Lo que quizá nadie esperaba era que la actitud crítica de Müller se extendería hasta el país al que había decidido autoexiliarse. Absolutamente fiel a su manera de pensar, la escritora ha hablado sin empachos sobre las dificultades burocráticas y sociales que experimentó al arribar a Alemania en calidad de perseguida política. Asimismo, en su momento acusó duramente la actitud tomada por Alemania y Europa durante la guerra de los Balcanes y la falta de solidaridad mostrada por los germanos con la gente que llegó al país huyendo de ese conflicto. “Cuando intento comprender a Alemania no puedo evitar toparme conmigo misma. En eso no me diferencio de las personas que han vivido en Alemania desde siempre. En lo que me diferencio es en que no puedo evitar toparme conmigo misma al mismo tiempo aquí y en un país que dejé atrás”, dijo alguna vez con respecto al tema de identidad nacional, “… por ese motivo no podré ser parte de Alemania jamás y por ese motivo tampoco puedo irme de Alemania”.
Contradictoria, tal vez, pero honesta incluso a la hora de exponer sus propias paradojas, Müller se ha ganado a pulso el ser considerada una líder de opinión europea, en una voz que por demás se antoja ahora más necesaria que nunca. Si bien, es imposible desasociar esa suerte de compromiso cívico con la maestría con la que Müller se ha desempeñado en el mundo de las letras. Allí puede percibírsela tan cáustica como en sus crónicas y discursos, pero en las páginas de novelas suyas como El hombre es un gran faisán en el mundo o Todo lo que tengo lo llevo conmigo hay también una delicadeza que hipnotiza, que conmueve.

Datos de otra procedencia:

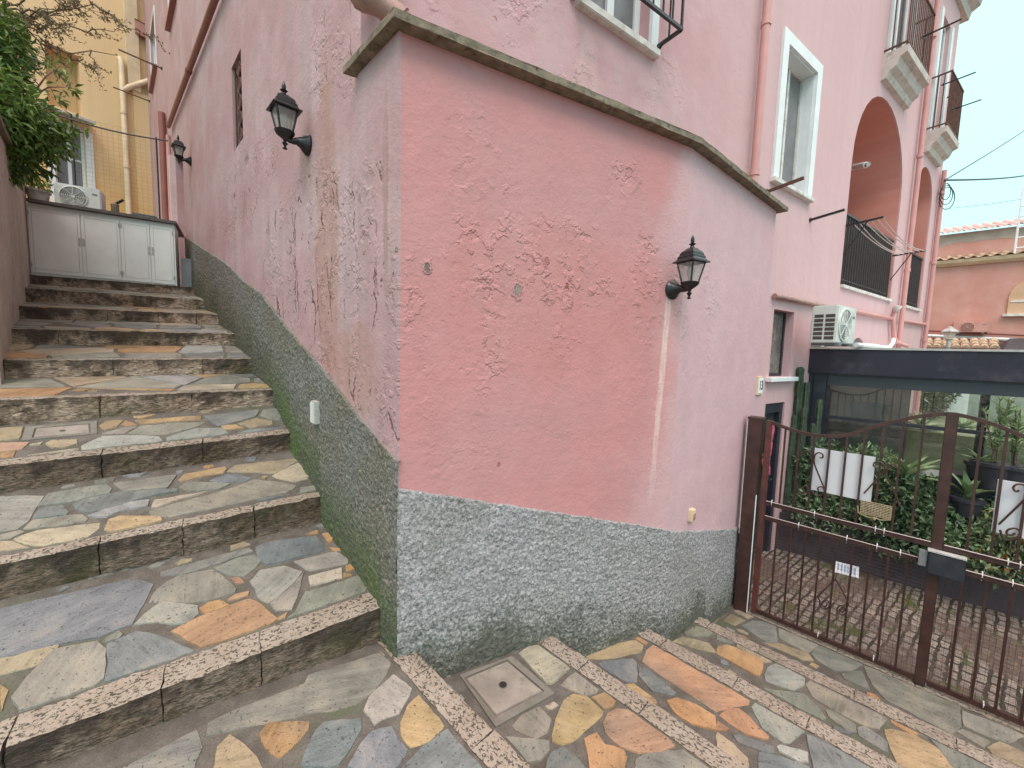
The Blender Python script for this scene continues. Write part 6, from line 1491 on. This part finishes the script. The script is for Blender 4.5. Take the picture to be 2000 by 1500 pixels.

Enlazadas con precisión y elegancia, sus palabras son capaces de describir el horror con ternura, casi de una manera sensual, como si más que en un mundo sórdido y donde la felicidad es sólo una idea, sus personajes vivieran en un universo etéreo, sin contornos demasiado definidos, casi como en un sueño.
A nadie sorprendió, entonces, que Herta Müller fuera acreedora del Premio Nobel de Literatura en 2009. Lo merece, por supuesto, porque su estilo narrativo honra a todas luces el oficio de escribir, pero también por el haberse mostrado siempre leal a sus principios, a su innegable animalidad política. Su caso nos muestra una vez más la frecuencia con la que esos caminos se cruzan y –quizá- la necesidad que hay de que lo hagan: “la literatura es un espejo de la cotidianeidad y, por ende, de la política. La política entra en la vida cotidiana y, aunque no se convierta precisamente en ésta, ella misma es ficción. Sólo se puede escribir literatura a partir de lo vivido, de la experiencia”.
Herta Müller. Hay que mirarla. Hay que leerla.